| |
|
|
Çınaraltı, Sahaflar ve Bakırcılar Çarşısı
Çınaraltı'nı bilmeyene tarif kolay. İstanbul Üniversitesi'ne karşı komşu Beyazıt Camii var ya. Onun tam yanındaki küçük meydanın ortası Çınaraltı. Adını kenara dikili 500 yıllık bir çınardan alıyor. Yaşlı ağacın dibinde de on yıllardır eski para, tarihi pul, optik malzemesi satanlar var.
Çorba çıksın Daha doğrusu vardı. Şimdi izin verilmiyor orada tezgah açmalarına. Muhitin sembol ismi Avni Dede (dedelik yaşından değil soyadından) sıkıntılı. "Biz de ayak üstü bekleşip, bir iki parça alıp satıp gündelik çorbayı çıkarmaya çalışıyoruz ne yapalım ki?" diyor.
Nerede bunlar? Hemen yandaki kapıdan; Sahaflar Çarşısı'na giriyorum sonra. Belli buranın da tadı yok. Nadide kitapların yerini renkli güllü posterler, üniversite hazırlık test kitapları almış. Üşenmeyip saydım, koca çarşıda toplasan çarpsan 40-50 müşteri var. Öbür kapıdan çıkınca da Bakırcılar Çarşısı. Adı gitmiş kendi kalmış yadigar. Diyarbakırlı, Bingöllü kardeşlerin oluşturduğu seyyar satıcı kalabalığı çarpıyor göze. Ucuz parfüm, marka kazak, gömlek satıyorlar güya.
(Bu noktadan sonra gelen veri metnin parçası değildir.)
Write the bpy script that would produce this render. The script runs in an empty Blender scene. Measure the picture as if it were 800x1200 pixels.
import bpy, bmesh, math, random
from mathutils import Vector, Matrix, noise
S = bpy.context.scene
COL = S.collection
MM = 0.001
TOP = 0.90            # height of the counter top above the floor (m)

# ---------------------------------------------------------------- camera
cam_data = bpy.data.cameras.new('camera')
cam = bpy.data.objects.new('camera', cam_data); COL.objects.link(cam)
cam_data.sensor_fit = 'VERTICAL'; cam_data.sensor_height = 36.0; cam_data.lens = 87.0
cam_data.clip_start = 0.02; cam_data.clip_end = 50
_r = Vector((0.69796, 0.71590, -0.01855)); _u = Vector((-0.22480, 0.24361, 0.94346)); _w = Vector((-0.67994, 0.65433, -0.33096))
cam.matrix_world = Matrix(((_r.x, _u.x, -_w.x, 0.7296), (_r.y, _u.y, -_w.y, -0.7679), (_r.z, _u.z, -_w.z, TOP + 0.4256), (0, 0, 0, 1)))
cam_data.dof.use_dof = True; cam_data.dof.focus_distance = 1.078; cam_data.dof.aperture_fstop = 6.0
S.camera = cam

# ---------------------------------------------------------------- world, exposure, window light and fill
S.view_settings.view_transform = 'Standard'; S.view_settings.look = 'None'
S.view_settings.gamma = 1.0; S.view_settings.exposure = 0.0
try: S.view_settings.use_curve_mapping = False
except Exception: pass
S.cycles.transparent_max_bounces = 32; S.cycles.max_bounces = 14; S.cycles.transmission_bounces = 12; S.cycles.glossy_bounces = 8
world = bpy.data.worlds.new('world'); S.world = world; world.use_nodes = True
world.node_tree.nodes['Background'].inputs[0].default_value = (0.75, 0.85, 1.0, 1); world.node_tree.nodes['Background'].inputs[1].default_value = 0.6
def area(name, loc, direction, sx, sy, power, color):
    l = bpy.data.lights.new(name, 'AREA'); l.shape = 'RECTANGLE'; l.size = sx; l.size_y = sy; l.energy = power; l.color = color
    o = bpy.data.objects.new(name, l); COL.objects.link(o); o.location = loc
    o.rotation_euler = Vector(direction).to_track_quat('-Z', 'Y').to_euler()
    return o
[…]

İbo haklı Biri gelip dert yanıyor: - Abi korsan CD meselesi var ya. - Eeee! - Çok baskın var polisten diye bıraktık. Ama İbo dışında hepsi haksız. - Niye ki? - Çünkü İbo'dan başka hiçbirinin kaseti zaten satmıyor. Korsanını bile alan yok öbürlerinin. - Bu sattığınız parfümler, gömlekler? - Abi onlara korsan değil de, aynısının tıpkısı diyelim. Hem de çok daha ucuzu.